Wow.
I was reading Joanne Jacobs and she was discussing a whole discourse on academia. I read most of the related links on several websites, enjoying the discussion and recognizing salient points from different perspectives.
All of which I want to mention particularly because it made me feel … stupid. The discussions were articulate, well-developed, and coherent. Okay, that didn’t make me feel stupid. I can read/write those.
But I don’t think about the unfairness of tenure anymore (if I ever did) or the overwhelmingly slanted workload/pay of adjuncts. I’m an adjunct. I gave up a tenure track position I was fairly certain of maintaining to follow my husband to a different job. I have not applied for a tenure track position where we now live because I am busy. Too busy to be a full-time teacher with a schedule I don’t get to pick. I can be a full-time teacher getting part-time pay, if I get to pick the schedule. The discussions seemed mired in a reality I vaguely recall from grad school (I have a PhD.).

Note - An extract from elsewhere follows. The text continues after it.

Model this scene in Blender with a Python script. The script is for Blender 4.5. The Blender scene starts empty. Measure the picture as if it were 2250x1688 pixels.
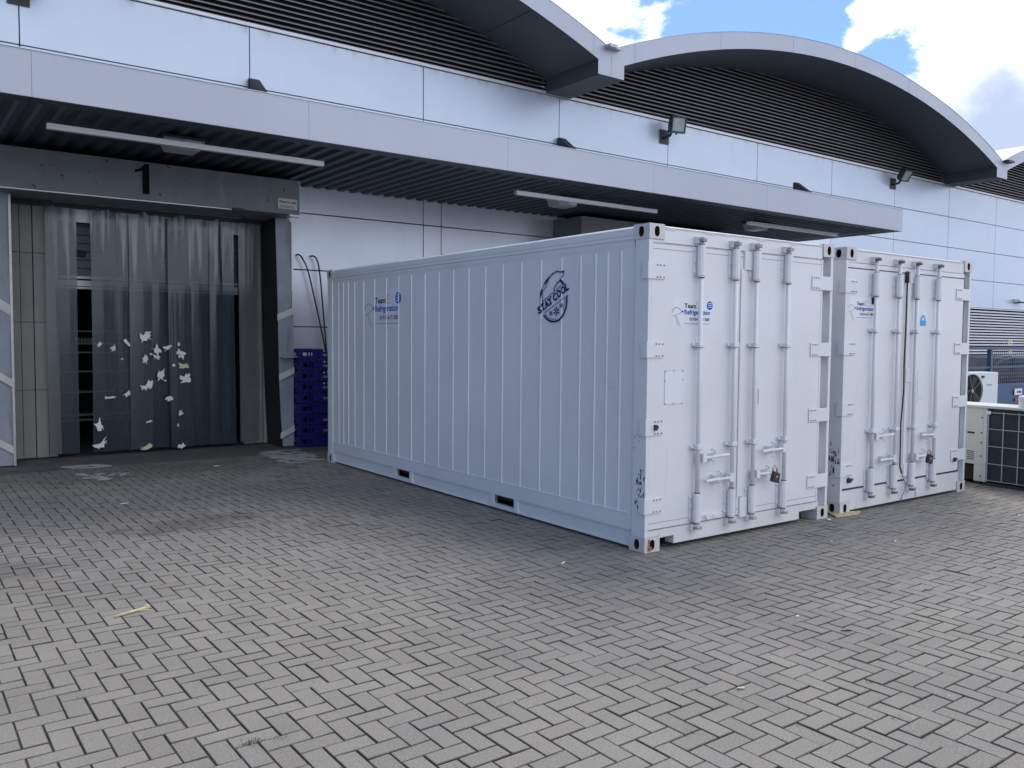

The vocabulary is wide. So is mine. But I don’t use those words on a regular basis, at least not any more. I tend to use words that those around me understand, or words that I think they understand. And I don’t hang around with academics anymore.
I miss academia. I miss the push to produce papers, which I got in grad school but not in my tenure track position. I miss the encouragement of others who are wanting to learn as much as I do. I miss talking to other people about my work.
But if I read back through my blogs, or you do, you won’t find deep discussions. You’ll find grumpy low-level disgruntlement at whiny students and complaining parents. You’ll find discussions of grades (I do try not to inflate. That was one thing my tenure track position didn’t agree with me on.). You’ll find someone who feels overworked, just like the adjuncts always are.
You won’t find someone who feels reviled, demeaned, or put-upon by their level in the academic society. Maybe that is because I am unaware of my place, though I doubt it. Maybe it is because my colleges don’t punish adjuncts by giving them the scut assignments. EVERYONE gets the scut assignments. (That is definitely true.) Maybe it is because I am naive in thinking that this is the way it has always been for adjuncts.
I wish it weren’t. It would be nice to get paid, not just for the hours I spend in the classroom, but for at least some of the hours I spend grading papers. Instead, I spend six hours a week in the classroom and generally at least that many working on essays. Realistically, if the colleges paid for that, they’d have much higher tuitions and probably fewer students. (At least at the community college level.)
But, then again, the school I was in a tenure track for had, maybe, one adjunct position per department. They just weren’t there. The full-time faculty was not well paid, but they were full time. Adjuncts came in only for unusual jumps and, if it turned out to be a permanent jump, then the adjuncts were hired on full time.
I suppose my position might be unique, but I don’t think it is. Anyway, my position, or even my feelings about it, aren’t reallly the point. The point is, my discussions on this blog do not wax philosophical. They’re just day to day shower and shampoo kind of discussions.
Is that bad? And why do I think it might be? –Those are thoughts I intend to pursue, even if I don’t blog about them.